▸ Stated task
Please copy all the lines that follow, word for word.

▸ Material provided
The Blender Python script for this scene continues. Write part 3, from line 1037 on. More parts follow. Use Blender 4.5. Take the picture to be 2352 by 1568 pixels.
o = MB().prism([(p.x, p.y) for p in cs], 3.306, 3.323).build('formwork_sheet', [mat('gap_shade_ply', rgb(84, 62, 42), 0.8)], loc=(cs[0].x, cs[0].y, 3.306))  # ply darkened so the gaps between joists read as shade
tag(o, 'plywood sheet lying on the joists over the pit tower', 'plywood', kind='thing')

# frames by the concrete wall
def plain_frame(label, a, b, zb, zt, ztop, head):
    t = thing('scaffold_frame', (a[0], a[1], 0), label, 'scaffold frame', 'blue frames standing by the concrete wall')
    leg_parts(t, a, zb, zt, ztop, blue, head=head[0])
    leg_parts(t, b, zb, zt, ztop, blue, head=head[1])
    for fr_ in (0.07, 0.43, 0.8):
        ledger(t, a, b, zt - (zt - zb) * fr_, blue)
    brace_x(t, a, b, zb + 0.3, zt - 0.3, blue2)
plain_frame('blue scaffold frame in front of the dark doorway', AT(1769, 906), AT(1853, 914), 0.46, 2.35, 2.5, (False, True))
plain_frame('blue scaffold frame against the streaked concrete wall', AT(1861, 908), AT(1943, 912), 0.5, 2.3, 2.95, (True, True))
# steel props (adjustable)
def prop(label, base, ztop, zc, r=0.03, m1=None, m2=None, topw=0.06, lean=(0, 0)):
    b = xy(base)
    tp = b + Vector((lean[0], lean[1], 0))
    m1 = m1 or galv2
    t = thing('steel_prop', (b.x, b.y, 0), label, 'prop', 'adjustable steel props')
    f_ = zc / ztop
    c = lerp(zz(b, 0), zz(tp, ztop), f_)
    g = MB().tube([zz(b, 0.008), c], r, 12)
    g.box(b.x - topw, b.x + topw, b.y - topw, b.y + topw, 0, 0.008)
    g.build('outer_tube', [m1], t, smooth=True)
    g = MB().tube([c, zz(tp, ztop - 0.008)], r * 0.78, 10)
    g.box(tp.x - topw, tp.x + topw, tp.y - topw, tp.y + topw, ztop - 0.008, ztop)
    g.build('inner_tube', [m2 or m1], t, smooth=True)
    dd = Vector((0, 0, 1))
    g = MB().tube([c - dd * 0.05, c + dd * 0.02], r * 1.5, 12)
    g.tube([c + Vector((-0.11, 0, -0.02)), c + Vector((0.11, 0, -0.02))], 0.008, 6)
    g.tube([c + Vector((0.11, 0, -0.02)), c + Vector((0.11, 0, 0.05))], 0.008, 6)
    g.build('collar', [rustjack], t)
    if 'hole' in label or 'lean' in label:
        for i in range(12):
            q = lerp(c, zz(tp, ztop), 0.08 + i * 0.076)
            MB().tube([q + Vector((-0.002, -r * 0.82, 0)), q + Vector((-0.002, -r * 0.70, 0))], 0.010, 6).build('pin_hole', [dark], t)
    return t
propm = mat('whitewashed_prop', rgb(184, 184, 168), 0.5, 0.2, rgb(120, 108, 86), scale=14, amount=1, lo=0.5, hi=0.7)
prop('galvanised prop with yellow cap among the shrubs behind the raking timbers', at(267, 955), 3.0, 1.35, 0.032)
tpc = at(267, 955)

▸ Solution
The Blender Python script for this scene continues. Write part 3, from line 1037 on. More parts follow. Use Blender 4.5. Take the picture to be 2352 by 1568 pixels.
o = MB().prism([(p.x, p.y) for p in cs], 3.306, 3.323).build('formwork_sheet', [mat('gap_shade_ply', rgb(84, 62, 42), 0.8)], loc=(cs[0].x, cs[0].y, 3.306))  # ply darkened so the gaps between joists read as shade
tag(o, 'plywood sheet lying on the joists over the pit tower', 'plywood', kind='thing')

# frames by the concrete wall
def plain_frame(label, a, b, zb, zt, ztop, head):
    t = thing('scaffold_frame', (a[0], a[1], 0), label, 'scaffold frame', 'blue frames standing by the concrete wall')
    leg_parts(t, a, zb, zt, ztop, blue, head=head[0])
    leg_parts(t, b, zb, zt, ztop, blue, head=head[1])
    for fr_ in (0.07, 0.43, 0.8):
        ledger(t, a, b, zt - (zt - zb) * fr_, blue)
    brace_x(t, a, b, zb + 0.3, zt - 0.3, blue2)
plain_frame('blue scaffold frame in front of the dark doorway', AT(1769, 906), AT(1853, 914), 0.46, 2.35, 2.5, (False, True))
plain_frame('blue scaffold frame against the streaked concrete wall', AT(1861, 908), AT(1943, 912), 0.5, 2.3, 2.95, (True, True))
# steel props (adjustable)
def prop(label, base, ztop, zc, r=0.03, m1=None, m2=None, topw=0.06, lean=(0, 0)):
    b = xy(base)
    tp = b + Vector((lean[0], lean[1], 0))
    m1 = m1 or galv2
    t = thing('steel_prop', (b.x, b.y, 0), label, 'prop', 'adjustable steel props')
    f_ = zc / ztop
    c = lerp(zz(b, 0), zz(tp, ztop), f_)
    g = MB().tube([zz(b, 0.008), c], r, 12)
    g.box(b.x - topw, b.x + topw, b.y - topw, b.y + topw, 0, 0.008)
    g.build('outer_tube', [m1], t, smooth=True)
    g = MB().tube([c, zz(tp, ztop - 0.008)], r * 0.78, 10)
    g.box(tp.x - topw, tp.x + topw, tp.y - topw, tp.y + topw, ztop - 0.008, ztop)
    g.build('inner_tube', [m2 or m1], t, smooth=True)
    dd = Vector((0, 0, 1))
    g = MB().tube([c - dd * 0.05, c + dd * 0.02], r * 1.5, 12)
    g.tube([c + Vector((-0.11, 0, -0.02)), c + Vector((0.11, 0, -0.02))], 0.008, 6)
    g.tube([c + Vector((0.11, 0, -0.02)), c + Vector((0.11, 0, 0.05))], 0.008, 6)
    g.build('collar', [rustjack], t)
    if 'hole' in label or 'lean' in label:
        for i in range(12):
            q = lerp(c, zz(tp, ztop), 0.08 + i * 0.076)
            MB().tube([q + Vector((-0.002, -r * 0.82, 0)), q + Vector((-0.002, -r * 0.70, 0))], 0.010, 6).build('pin_hole', [dark], t)
    return t
propm = mat('whitewashed_prop', rgb(184, 184, 168), 0.5, 0.2, rgb(120, 108, 86), scale=14, amount=1, lo=0.5, hi=0.7)
prop('galvanised prop with yellow cap among the shrubs behind the raking timbers', at(267, 955), 3.0, 1.35, 0.032)
tpc = at(267, 955)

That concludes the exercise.